>>
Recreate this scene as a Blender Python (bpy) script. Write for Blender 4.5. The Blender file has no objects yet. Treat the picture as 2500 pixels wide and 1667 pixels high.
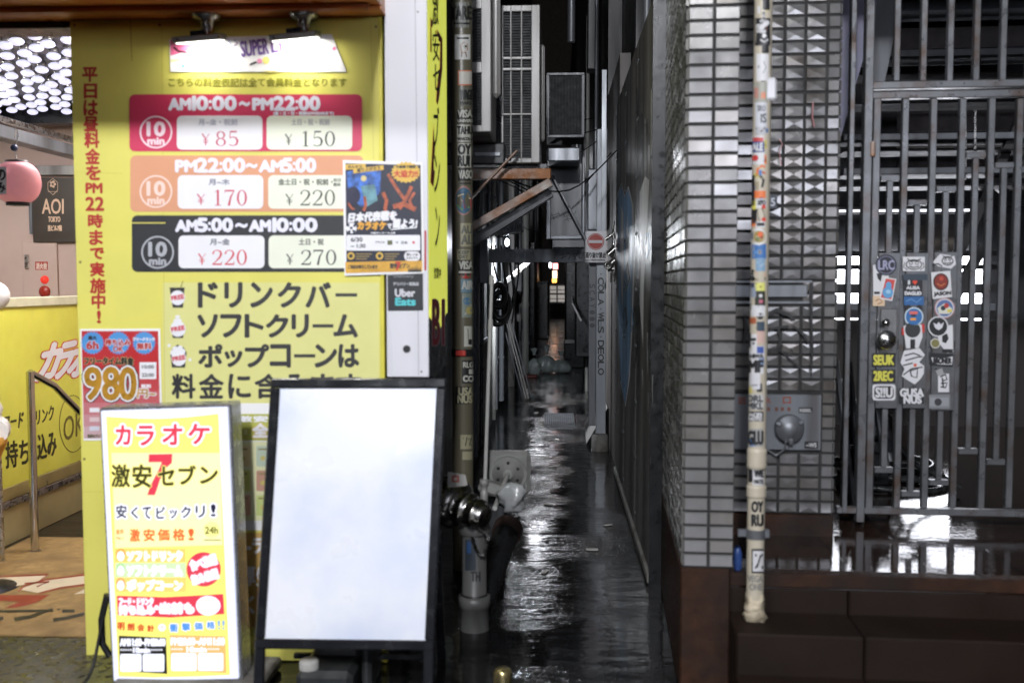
import bpy, math, random
from mathutils import Vector as V, Matrix, Euler
from mathutils.geometry import tessellate_polygon
sc = bpy.context.scene
COL = sc.collection
R = math.radians
# ------------------------------------------------------------------ camera
F = 2430.6                                  # focal length in photo pixels (35 mm on a 36 mm frame, 2500 px)
PITCH, YAW, EYE = R(3.38), R(2.52), 1.47
CP = V((0, 0, EYE))
cam = bpy.data.cameras.new('camera'); camo = bpy.data.objects.new('camera', cam)
COL.objects.link(camo); sc.camera = camo
camo.location = CP; camo.rotation_euler = (math.pi/2 - PITCH, 0, YAW)
cam.lens = 35; cam.sensor_width = 36; cam.clip_start = .05; cam.clip_end = 400
cam.dof.use_dof = True; cam.dof.focus_distance = 8.2; cam.dof.aperture_fstop = 2.4
# ------------------------------------------------------------------ world, exposure
w = bpy.data.worlds.new('World'); sc.world = w; w.use_nodes = True
nt = w.node_tree; bg = nt.nodes['Background']
sky = nt.nodes.new('ShaderNodeTexSky'); sky.sky_type = 'NISHITA'; sky.sun_disc = False
sky.sun_elevation = R(-1.5); sky.sun_rotation = R(180)
nt.links.new(sky.outputs[0], bg.inputs[0]); bg.inputs[1].default_value = .12
sc.view_settings.view_transform = 'Standard'; sc.view_settings.look = 'None'
sc.view_settings.exposure = 0; sc.view_settings.gamma = 1
sc.render.engine = 'CYCLES'
sc.cycles.use_denoising = True
sc.cycles.max_bounces = 8; sc.cycles.sample_clamp_indirect = 6; sc.cycles.sample_clamp_direct = 0
sc.cycles.caustics_reflective = False; sc.cycles.caustics_refractive = False

# ------------------------------------------------------------------ pixel rays (photo pixels -> real points)
cF = V((-math.sin(YAW)*math.cos(PITCH), math.cos(YAW)*math.cos(PITCH), -math.sin(PITCH)))
cR = V((math.cos(YAW), math.sin(YAW), 0)); cU = cR.cross(cF)
def ray(px, py): return cF*F + cR*(px-1250) - cU*(py-833.5)
def hit(px, py, p0, n):
    d = ray(px, py); return CP + d*((p0-CP).dot(n)/d.dot(n))
def at(px, py, Y): return hit(px, py, V((0, Y, 0)), V((0, 1, 0)))
def atx(px, py, X): return hit(px, py, V((X, 0, 0)), V((1, 0, 0)))
def atz(px, py, z=0): return hit(px, py, V((0, 0, z)), V((0, 0, 1)))
# the tiled building on the right stands turned 3 degrees to the alley
RC = V((.457, 3.5, 0)); RM = Matrix.Translation(RC) @ Matrix.Rotation(R(-3.0), 4, 'Z') @ Matrix.Translation(-RC)
RI = RM.inverted(); I4 = Matrix.Identity(4)
RN = (RM.to_3x3() @ V((0, -1, 0)))
def rplane(yl): return RM @ V((.457, yl, 0))
def atr(px, py, yl): return RI @ hit(px, py, rplane(yl), RN)       # local coords of the right building

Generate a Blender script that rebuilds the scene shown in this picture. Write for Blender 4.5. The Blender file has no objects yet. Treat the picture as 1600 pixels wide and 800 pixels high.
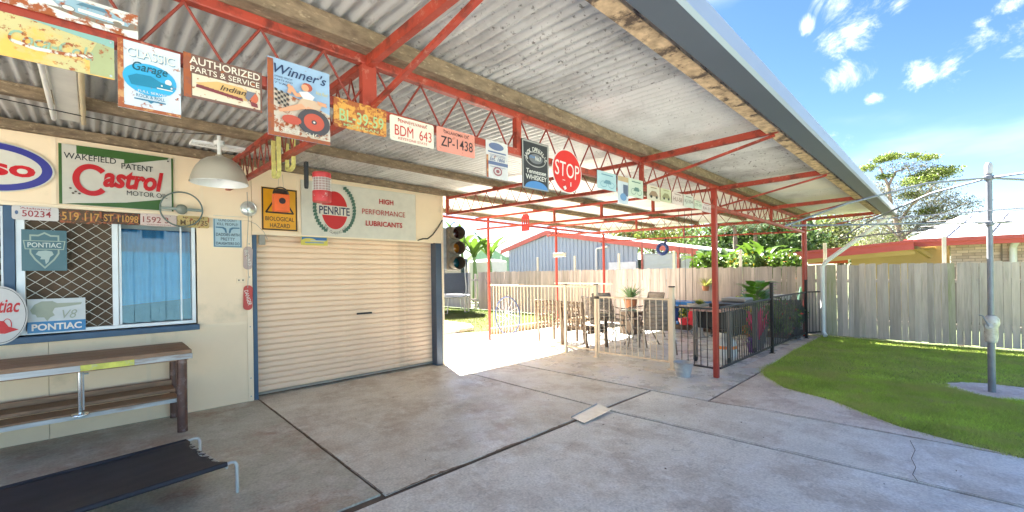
<<
→ PROBLEM TO SOLVE: Repeat all of the data above word for word, minus the pictures.

→ FINISHED TASK:
Recreate this scene as a Blender Python (bpy) script. Write for Blender 4.5. The Blender file has no objects yet. Treat the picture as 2500 pixels wide and 1667 pixels high.
import bpy, math, random
from mathutils import Vector as V, Matrix, Euler
from mathutils.geometry import tessellate_polygon
sc = bpy.context.scene
COL = sc.collection
R = math.radians
# ------------------------------------------------------------------ camera
F = 2430.6                                  # focal length in photo pixels (35 mm on a 36 mm frame, 2500 px)
PITCH, YAW, EYE = R(3.38), R(2.52), 1.47
CP = V((0, 0, EYE))
cam = bpy.data.cameras.new('camera'); camo = bpy.data.objects.new('camera', cam)
COL.objects.link(camo); sc.camera = camo
camo.location = CP; camo.rotation_euler = (math.pi/2 - PITCH, 0, YAW)
cam.lens = 35; cam.sensor_width = 36; cam.clip_start = .05; cam.clip_end = 400
cam.dof.use_dof = True; cam.dof.focus_distance = 8.2; cam.dof.aperture_fstop = 2.4
# ------------------------------------------------------------------ world, exposure
w = bpy.data.worlds.new('World'); sc.world = w; w.use_nodes = True
nt = w.node_tree; bg = nt.nodes['Background']
sky = nt.nodes.new('ShaderNodeTexSky'); sky.sky_type = 'NISHITA'; sky.sun_disc = False
sky.sun_elevation = R(-1.5); sky.sun_rotation = R(180)
nt.links.new(sky.outputs[0], bg.inputs[0]); bg.inputs[1].default_value = .12
sc.view_settings.view_transform = 'Standard'; sc.view_settings.look = 'None'
sc.view_settings.exposure = 0; sc.view_settings.gamma = 1
sc.render.engine = 'CYCLES'
sc.cycles.use_denoising = True
sc.cycles.max_bounces = 8; sc.cycles.sample_clamp_indirect = 6; sc.cycles.sample_clamp_direct = 0
sc.cycles.caustics_reflective = False; sc.cycles.caustics_refractive = False

# ------------------------------------------------------------------ pixel rays (photo pixels -> real points)
cF = V((-math.sin(YAW)*math.cos(PITCH), math.cos(YAW)*math.cos(PITCH), -math.sin(PITCH)))
cR = V((math.cos(YAW), math.sin(YAW), 0)); cU = cR.cross(cF)
def ray(px, py): return cF*F + cR*(px-1250) - cU*(py-833.5)
def hit(px, py, p0, n):
    d = ray(px, py); return CP + d*((p0-CP).dot(n)/d.dot(n))
def at(px, py, Y): return hit(px, py, V((0, Y, 0)), V((0, 1, 0)))
def atx(px, py, X): return hit(px, py, V((X, 0, 0)), V((1, 0, 0)))
def atz(px, py, z=0): return hit(px, py, V((0, 0, z)), V((0, 0, 1)))
# the tiled building on the right stands turned 3 degrees to the alley
RC = V((.457, 3.5, 0)); RM = Matrix.Translation(RC) @ Matrix.Rotation(R(-3.0), 4, 'Z') @ Matrix.Translation(-RC)
RI = RM.inverted(); I4 = Matrix.Identity(4)
RN = (RM.to_3x3() @ V((0, -1, 0)))
def rplane(yl): return RM @ V((.457, yl, 0))
def atr(px, py, yl): return RI @ hit(px, py, rplane(yl), RN)       # local coords of the right building

Generate a Blender script that rebuilds the scene shown in this picture. Write for Blender 4.5. The Blender file has no objects yet. Treat the picture as 1600 pixels wide and 800 pixels high.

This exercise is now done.